We see examples in our current economy, when people wind up in the unemployment line the company’s mission has failed. Some people claim that managers don’t care about employees as much as they care about their own bonuses. Others believe that the members of Congress and him the federal government do not care about the citizens as much as they do about their own jobs. When either of these concerns is true, the behavior of the people involved is perverse. It is in conflict with the evolution of mankind.

In World War II we saw that basic beliefs of different cultures resulted in very different kinds of “landings.” The first US retaliation against Japan after Pearl Harbor was the famous Jimmy Doolittle raid on Tokyo. US bombers flying from aircraft carriers to bomb Tokyo were to land in China. A quirk of fate caused them to launch the planes prematurely. As a result, the fuel they could carry was not enough for a safe landing. Many of the planes did not make it to China. By the values of American culture, the mission was a failure. Valuable crews were lost, reducing America’s strength.

In that same war and in that same theater the Japanese launched suicide in-flight attacks in which the pilots planned to die.

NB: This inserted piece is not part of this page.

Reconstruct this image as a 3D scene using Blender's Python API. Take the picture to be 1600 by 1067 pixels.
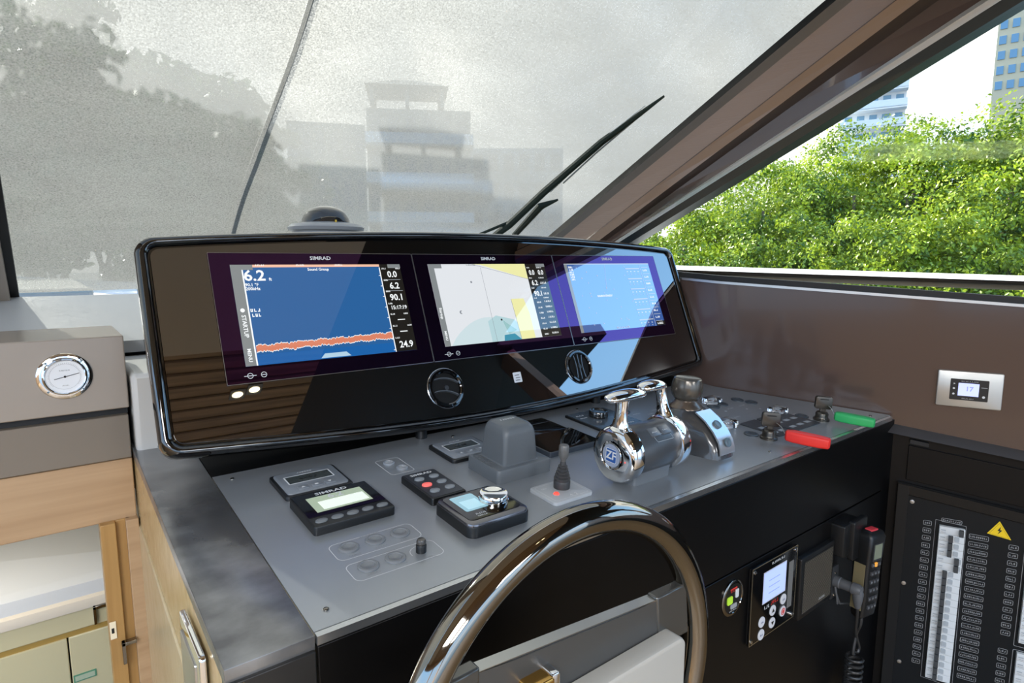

That was an unnatural act as part of an unnatural mission derived from an unnatural religion. That religion was in conflict with nature.

Once again, we find ourselves in a war in which the enemy plans its missions with no respect for nature. Once again, we see people urged to acts of violence from which there is no plan to survive. These are unnatural acts. Fear is the companion of the desire to survive. Nature has directed that we use all our evolved capabilities, including fear, to survive. Nature says to us: plan your mission so that you have a safe landing. Walk away from every landing, no matter how shaky it may have been.

Leadership Focus. Everything you do as a leader must create missions where every member of the team walks away from the landing. In business and war, risks are present and sometimes losses occur. Never create a plan based on the idea of acceptable losses.

My Take. Only a fool ignores the presence of risk. Every mission, every task, every good idea and every good intention incorporates some risk. Let fear inform your mission plan of risks. Plan well. Execute completely. Walk away!